> On Tue, 2004-03-02 at 16:55, Andrew Piskorski wrote:

>> Hm, maybe that should actually be movded into the standard ns_db API?

No - it's the wrong thing to do with any database that implements
variables that can be assigned values and later used in SQL queries.

Is Oracle the only popular RDBMS to do this?  I think there's been talk of
maybe implementing them in PG in which case the bindvar kludge (I helped
write it, I get to call it that!) would hopefully go away (assuming the PG
group implemented them in a useful way).

The emulation behavior helps prevent SQL smuggling by quoting literals,
and the SQL standard demands that '123' be converted to an integer so the
kludge is on safe grounds in that regard.

On the other hand the empty value to NULL conversion paradigm is strictly
an Oracle-ism we copied for convenience (there being no quoted literal
value that converts to NULL).

>> I never looked closely but there's other stuff like that too, LOBs,
>> etc.  It would be kind of nice if there was one standard ns_db
>> interface to such extended features
>
> brainstorm time, anyone else have ideas?

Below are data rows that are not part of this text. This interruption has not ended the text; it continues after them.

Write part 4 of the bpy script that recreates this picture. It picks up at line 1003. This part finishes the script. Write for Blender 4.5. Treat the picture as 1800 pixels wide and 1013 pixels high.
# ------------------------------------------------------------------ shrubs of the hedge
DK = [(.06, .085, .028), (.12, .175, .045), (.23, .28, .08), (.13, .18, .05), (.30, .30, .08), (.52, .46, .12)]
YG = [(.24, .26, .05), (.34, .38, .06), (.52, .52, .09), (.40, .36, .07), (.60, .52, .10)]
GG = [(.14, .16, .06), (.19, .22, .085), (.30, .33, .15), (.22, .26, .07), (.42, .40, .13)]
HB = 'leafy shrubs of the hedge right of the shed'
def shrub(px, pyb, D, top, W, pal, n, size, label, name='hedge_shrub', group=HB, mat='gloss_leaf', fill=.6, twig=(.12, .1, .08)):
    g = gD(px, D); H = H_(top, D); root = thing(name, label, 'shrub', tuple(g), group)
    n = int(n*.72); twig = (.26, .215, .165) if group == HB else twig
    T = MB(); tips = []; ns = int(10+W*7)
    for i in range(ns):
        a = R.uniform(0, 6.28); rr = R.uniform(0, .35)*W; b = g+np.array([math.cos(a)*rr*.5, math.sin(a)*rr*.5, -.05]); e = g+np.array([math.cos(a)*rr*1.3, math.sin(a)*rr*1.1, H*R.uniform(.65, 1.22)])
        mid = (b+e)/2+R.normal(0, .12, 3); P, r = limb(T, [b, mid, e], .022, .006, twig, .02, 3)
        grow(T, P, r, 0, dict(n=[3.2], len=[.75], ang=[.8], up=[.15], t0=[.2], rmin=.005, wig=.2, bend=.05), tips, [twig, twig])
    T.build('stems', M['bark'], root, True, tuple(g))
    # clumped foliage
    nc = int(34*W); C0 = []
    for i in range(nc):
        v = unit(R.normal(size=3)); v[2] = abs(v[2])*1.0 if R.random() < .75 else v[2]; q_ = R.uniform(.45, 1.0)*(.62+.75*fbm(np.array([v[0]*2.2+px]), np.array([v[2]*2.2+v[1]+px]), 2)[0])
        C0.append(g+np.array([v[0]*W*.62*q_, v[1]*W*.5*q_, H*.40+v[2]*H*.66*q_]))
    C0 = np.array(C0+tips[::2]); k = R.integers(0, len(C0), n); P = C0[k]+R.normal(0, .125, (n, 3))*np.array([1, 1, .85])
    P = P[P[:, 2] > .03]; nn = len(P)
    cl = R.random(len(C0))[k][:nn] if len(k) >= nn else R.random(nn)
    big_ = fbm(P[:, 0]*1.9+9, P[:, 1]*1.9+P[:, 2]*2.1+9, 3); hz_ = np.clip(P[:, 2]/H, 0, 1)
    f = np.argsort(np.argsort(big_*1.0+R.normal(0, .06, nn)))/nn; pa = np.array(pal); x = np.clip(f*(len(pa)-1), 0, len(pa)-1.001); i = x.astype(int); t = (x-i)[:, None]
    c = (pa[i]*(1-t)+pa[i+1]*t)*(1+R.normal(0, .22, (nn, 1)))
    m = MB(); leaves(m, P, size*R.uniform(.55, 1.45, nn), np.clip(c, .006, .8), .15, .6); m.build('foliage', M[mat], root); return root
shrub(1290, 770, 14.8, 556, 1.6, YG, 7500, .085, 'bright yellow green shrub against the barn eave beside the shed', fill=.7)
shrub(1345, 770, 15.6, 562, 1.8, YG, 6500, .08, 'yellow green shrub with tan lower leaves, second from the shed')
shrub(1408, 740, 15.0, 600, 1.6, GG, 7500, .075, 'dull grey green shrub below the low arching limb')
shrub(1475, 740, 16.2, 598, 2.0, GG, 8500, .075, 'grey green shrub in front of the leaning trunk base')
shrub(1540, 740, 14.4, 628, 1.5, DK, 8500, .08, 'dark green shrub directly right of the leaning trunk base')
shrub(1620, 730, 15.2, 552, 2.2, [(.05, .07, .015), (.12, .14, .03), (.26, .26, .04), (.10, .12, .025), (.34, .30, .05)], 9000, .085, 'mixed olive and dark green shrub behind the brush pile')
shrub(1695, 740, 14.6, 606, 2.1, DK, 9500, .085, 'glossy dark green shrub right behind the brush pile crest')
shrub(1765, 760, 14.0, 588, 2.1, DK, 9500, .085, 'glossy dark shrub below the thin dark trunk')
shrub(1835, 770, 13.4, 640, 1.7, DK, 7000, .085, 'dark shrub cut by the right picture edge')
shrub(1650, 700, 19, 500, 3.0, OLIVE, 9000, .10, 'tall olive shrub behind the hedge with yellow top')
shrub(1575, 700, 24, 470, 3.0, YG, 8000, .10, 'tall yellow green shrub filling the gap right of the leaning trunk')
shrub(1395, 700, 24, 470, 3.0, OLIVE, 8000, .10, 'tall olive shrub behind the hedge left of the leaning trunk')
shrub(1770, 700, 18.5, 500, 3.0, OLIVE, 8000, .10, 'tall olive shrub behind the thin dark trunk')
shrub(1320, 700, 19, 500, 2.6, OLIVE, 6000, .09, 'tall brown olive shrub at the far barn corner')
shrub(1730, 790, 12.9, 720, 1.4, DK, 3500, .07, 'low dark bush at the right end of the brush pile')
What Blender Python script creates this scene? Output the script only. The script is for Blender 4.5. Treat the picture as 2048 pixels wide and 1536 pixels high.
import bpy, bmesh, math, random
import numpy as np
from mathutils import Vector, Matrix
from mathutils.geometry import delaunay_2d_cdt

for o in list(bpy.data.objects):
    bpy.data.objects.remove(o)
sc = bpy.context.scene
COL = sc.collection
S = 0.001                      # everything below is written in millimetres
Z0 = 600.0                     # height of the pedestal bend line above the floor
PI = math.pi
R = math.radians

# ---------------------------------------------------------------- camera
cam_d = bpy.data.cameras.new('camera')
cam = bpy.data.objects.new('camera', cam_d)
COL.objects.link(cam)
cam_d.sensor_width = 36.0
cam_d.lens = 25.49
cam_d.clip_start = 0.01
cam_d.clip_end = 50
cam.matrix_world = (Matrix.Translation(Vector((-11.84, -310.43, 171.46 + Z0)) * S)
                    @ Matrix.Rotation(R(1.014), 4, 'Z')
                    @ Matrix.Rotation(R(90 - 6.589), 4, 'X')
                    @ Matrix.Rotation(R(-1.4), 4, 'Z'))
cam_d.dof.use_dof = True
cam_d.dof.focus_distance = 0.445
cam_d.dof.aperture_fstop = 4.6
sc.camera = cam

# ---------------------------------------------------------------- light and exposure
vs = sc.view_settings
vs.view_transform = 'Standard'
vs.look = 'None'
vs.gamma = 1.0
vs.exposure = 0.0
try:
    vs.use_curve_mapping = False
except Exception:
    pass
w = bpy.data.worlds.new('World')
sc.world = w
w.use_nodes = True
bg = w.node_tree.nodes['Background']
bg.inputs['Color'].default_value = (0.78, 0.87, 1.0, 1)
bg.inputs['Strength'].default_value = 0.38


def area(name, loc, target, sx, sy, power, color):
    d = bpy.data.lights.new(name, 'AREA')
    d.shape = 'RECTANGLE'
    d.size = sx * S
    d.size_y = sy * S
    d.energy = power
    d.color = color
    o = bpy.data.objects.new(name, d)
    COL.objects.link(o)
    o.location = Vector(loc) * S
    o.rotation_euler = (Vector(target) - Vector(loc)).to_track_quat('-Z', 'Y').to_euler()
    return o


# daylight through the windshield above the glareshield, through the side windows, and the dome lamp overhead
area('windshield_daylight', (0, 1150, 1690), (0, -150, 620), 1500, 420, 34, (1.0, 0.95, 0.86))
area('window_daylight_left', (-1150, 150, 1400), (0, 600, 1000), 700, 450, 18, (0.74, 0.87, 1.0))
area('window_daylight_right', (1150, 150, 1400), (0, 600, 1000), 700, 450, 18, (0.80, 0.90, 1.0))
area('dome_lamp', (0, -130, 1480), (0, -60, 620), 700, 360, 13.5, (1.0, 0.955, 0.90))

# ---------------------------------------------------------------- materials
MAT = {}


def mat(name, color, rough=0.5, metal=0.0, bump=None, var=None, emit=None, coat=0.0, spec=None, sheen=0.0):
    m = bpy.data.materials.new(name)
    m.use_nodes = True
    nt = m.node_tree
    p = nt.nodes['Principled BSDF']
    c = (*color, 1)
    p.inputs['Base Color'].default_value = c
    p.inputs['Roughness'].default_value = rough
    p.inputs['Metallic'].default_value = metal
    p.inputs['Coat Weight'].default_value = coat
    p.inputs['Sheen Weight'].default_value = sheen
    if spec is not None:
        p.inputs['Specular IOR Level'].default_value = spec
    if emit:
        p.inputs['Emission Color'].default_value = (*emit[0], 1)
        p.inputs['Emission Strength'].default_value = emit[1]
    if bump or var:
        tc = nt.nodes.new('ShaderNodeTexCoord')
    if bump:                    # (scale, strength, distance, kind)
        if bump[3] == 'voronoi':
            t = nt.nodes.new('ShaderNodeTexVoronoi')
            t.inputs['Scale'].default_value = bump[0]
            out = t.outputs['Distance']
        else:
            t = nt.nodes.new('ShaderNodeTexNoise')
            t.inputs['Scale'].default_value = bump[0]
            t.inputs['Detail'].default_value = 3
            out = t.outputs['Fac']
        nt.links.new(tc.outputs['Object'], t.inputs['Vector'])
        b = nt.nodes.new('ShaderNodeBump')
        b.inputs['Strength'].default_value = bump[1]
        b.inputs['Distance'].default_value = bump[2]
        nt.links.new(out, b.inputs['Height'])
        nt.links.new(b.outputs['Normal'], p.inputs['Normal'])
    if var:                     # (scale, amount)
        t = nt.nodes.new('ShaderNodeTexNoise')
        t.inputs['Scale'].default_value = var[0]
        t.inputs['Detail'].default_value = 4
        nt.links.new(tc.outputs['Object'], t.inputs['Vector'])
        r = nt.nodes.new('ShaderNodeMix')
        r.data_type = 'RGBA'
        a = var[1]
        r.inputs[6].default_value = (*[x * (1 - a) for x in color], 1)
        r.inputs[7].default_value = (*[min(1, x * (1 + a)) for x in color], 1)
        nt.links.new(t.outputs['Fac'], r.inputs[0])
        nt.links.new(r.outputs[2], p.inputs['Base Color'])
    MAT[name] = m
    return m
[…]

LOBs by their nature are unportable.  We're not using PG LOBs anyway but
rather fake 'em in the driver (this isn't the place to reiterate the
problems with PG's built-in LOBs that led to this decision).  If we used
native LOBs the interface is so different than Oracle's it's pointless,
IMO, to think of trying to standardize an API at the driver level.

>> Dunno, I never looked much at how the bind variable emulation actually
>> worked, I just figured the OpenACS guys who wrote it must have known
>> what they were doing and slapped it in.  :)

We just quote the value stored in the corresponding Tcl var, and convert
the empty string to NULL.  This is semantically equivalent to how Oracle
bindvars work, believe it or not.  Well, not so surprising, undoubtably
Oracle's calling the convert-from-string function for the target type for
each bind var just like PG does (and SQL sez it must do) for the quoted
literals we feed it.

Thus we can share standard queries using the bindvar notation between
Oracle and PG ... and this approach stifles SQL smuggling.